** Begin Dataset excerpts **
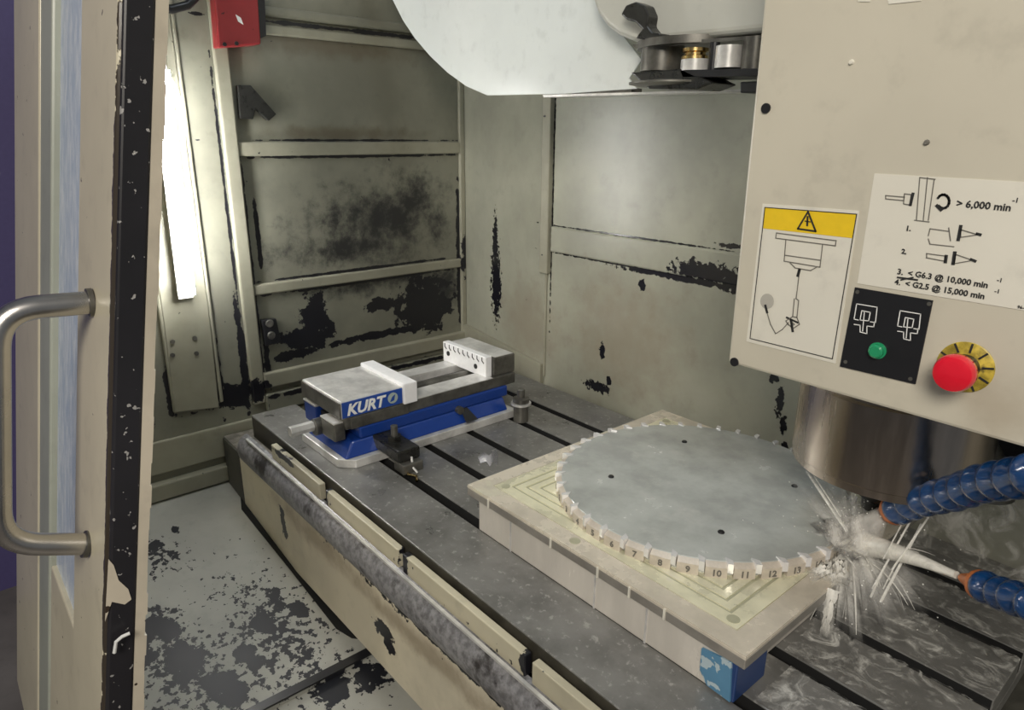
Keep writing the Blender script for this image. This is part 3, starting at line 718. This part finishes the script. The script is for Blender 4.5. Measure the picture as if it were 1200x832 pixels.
# clamp / release button plate
bpz = hpoly([(1002.7, 336.5), (1094, 352), (1073.4, 449.8), (985, 429)], 0, .002).build('button_plate', M['black'], hc)
for du, dv in ((0, 0), (51, 8)):
    mb = MB()
    for pl in ([(1004, 356), (1001, 374), (1006, 375)], [(1004, 356), (1028, 360), (1026, 378), (1020, 377)], [(1010, 364), (1020, 366), (1018, 376), (1008, 375), (1010, 364)],
               [(1001, 380), (1008, 381), (1008, 389), (1016, 391), (1016, 382), (1024, 383), (1025, 377)], [(1013, 366), (1011, 388)]):
        hline(mb, [(u+du, v+dv) for u, v in pl], .0009, .0022)
    mb.build('pictogram', M['white_ink'], bpz)
for px in ((1005, 342), (1089, 356), (991, 424), (1067, 444)):
    c = HS(*px, .002); MB().cyl(c, c+Vector((0, -.001, 0)), .0022, n=10).build('plate_screw', M['steel_dark'], bpz)
c = HS(1028.8, 410.7, .002)
MB().lathe(c, NP, [(.0095, 0), (.0095, .002), (.0078, .002), (.0078, .007), (.006, .0085)], 24).build('green_button', M['green'], bpz, smooth=True)
# emergency stop
c = HS(1131, 430, 0)
es = MB().lathe(c, NP, [(.0268, 0), (.0268, .0012), (.026, .0018)], 40).build('stop_plate', M['tarnish'], hc, smooth=True, label='round yellow plate of the stop button')
mb = MB()
for i in range(10):
    q = i*pi/5+.2; p1 = c+Vector((cos(q)*.017, -.0022, sin(q)*.017)); p2 = c+Vector((cos(q)*.0255, -.0022, sin(q)*.0255))
    mb.strip([p1, p2], .002, NP)
mb.build('plate_marks', M['ink'], es)
MB().lathe(c, NP, [(.014, .001), (.014, .016), (.010, .016), (.010, .030)], 28).build('collar', M['black'], es, smooth=True)
MB().lathe(c, NP, [(.010, .020), (.0175, .023), (.0195, .026), (.0195, .034), (.0175, .038), (.012, .040)], 36).build('red_mushroom', M['red'], es, smooth=True)

# spindle under the head
SP = Vector((-.352, 1.05, 0))
sp = thing('spindle', (SP.x, SP.y, .22), 'large round brown steel spindle nose under the head cover', 'spindle')
MB().lathe((SP.x, SP.y, 0), (0, 0, 1), [(.124, .226), (.1305, .229), (.1305, .240), (.132, .2415), (.132, .358), (.129, .361), (.129, .368), (.132, .371), (.132, .43)], 96).build('nose', M['steel_brown'], sp, smooth=True)
MB().lathe((SP.x, SP.y, 0), (0, 0, 1), [(.060, .195), (.075, .205), (.075, .227)], 48).build('spindle_face', M['steel_dark'], sp, smooth=True)
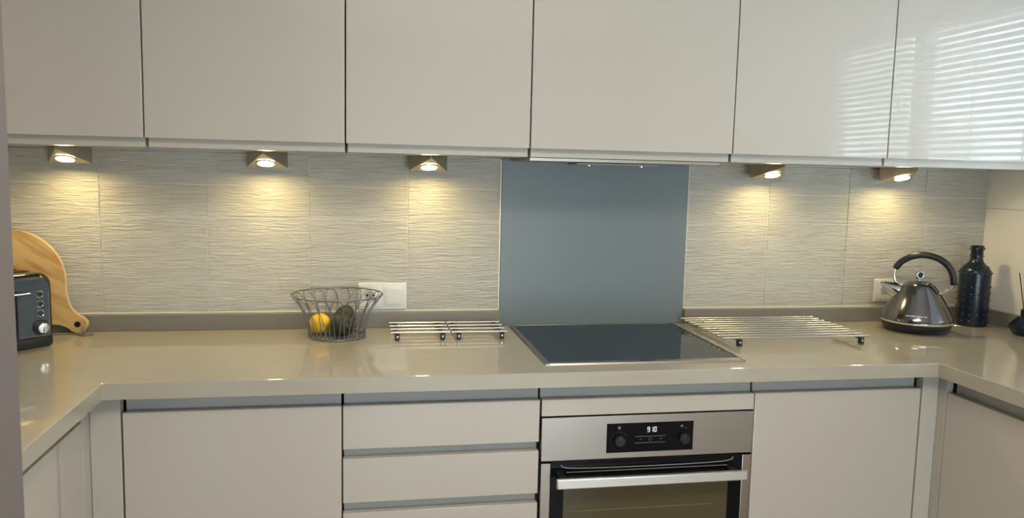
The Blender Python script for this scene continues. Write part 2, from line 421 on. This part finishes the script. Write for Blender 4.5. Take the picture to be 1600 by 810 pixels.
** End Dataset excerpts **
Job>
The data should be printed again unchanged; leave its pictures out.

Output of the task>
Keep writing the Blender script for this image. This is part 3, starting at line 718. This part finishes the script. The script is for Blender 4.5. Measure the picture as if it were 1200x832 pixels.
# clamp / release button plate
bpz = hpoly([(1002.7, 336.5), (1094, 352), (1073.4, 449.8), (985, 429)], 0, .002).build('button_plate', M['black'], hc)
for du, dv in ((0, 0), (51, 8)):
    mb = MB()
    for pl in ([(1004, 356), (1001, 374), (1006, 375)], [(1004, 356), (1028, 360), (1026, 378), (1020, 377)], [(1010, 364), (1020, 366), (1018, 376), (1008, 375), (1010, 364)],
               [(1001, 380), (1008, 381), (1008, 389), (1016, 391), (1016, 382), (1024, 383), (1025, 377)], [(1013, 366), (1011, 388)]):
        hline(mb, [(u+du, v+dv) for u, v in pl], .0009, .0022)
    mb.build('pictogram', M['white_ink'], bpz)
for px in ((1005, 342), (1089, 356), (991, 424), (1067, 444)):
    c = HS(*px, .002); MB().cyl(c, c+Vector((0, -.001, 0)), .0022, n=10).build('plate_screw', M['steel_dark'], bpz)
c = HS(1028.8, 410.7, .002)
MB().lathe(c, NP, [(.0095, 0), (.0095, .002), (.0078, .002), (.0078, .007), (.006, .0085)], 24).build('green_button', M['green'], bpz, smooth=True)
# emergency stop
c = HS(1131, 430, 0)
es = MB().lathe(c, NP, [(.0268, 0), (.0268, .0012), (.026, .0018)], 40).build('stop_plate', M['tarnish'], hc, smooth=True, label='round yellow plate of the stop button')
mb = MB()
for i in range(10):
    q = i*pi/5+.2; p1 = c+Vector((cos(q)*.017, -.0022, sin(q)*.017)); p2 = c+Vector((cos(q)*.0255, -.0022, sin(q)*.0255))
    mb.strip([p1, p2], .002, NP)
mb.build('plate_marks', M['ink'], es)
MB().lathe(c, NP, [(.014, .001), (.014, .016), (.010, .016), (.010, .030)], 28).build('collar', M['black'], es, smooth=True)
MB().lathe(c, NP, [(.010, .020), (.0175, .023), (.0195, .026), (.0195, .034), (.0175, .038), (.012, .040)], 36).build('red_mushroom', M['red'], es, smooth=True)

# spindle under the head
SP = Vector((-.352, 1.05, 0))
sp = thing('spindle', (SP.x, SP.y, .22), 'large round brown steel spindle nose under the head cover', 'spindle')
MB().lathe((SP.x, SP.y, 0), (0, 0, 1), [(.124, .226), (.1305, .229), (.1305, .240), (.132, .2415), (.132, .358), (.129, .361), (.129, .368), (.132, .371), (.132, .43)], 96).build('nose', M['steel_brown'], sp, smooth=True)
MB().lathe((SP.x, SP.y, 0), (0, 0, 1), [(.060, .195), (.075, .205), (.075, .227)], 48).build('spindle_face', M['steel_dark'], sp, smooth=True)
The Blender Python script for this scene continues. Write part 2, from line 421 on. This part finishes the script. Write for Blender 4.5. Take the picture to be 1600 by 810 pixels.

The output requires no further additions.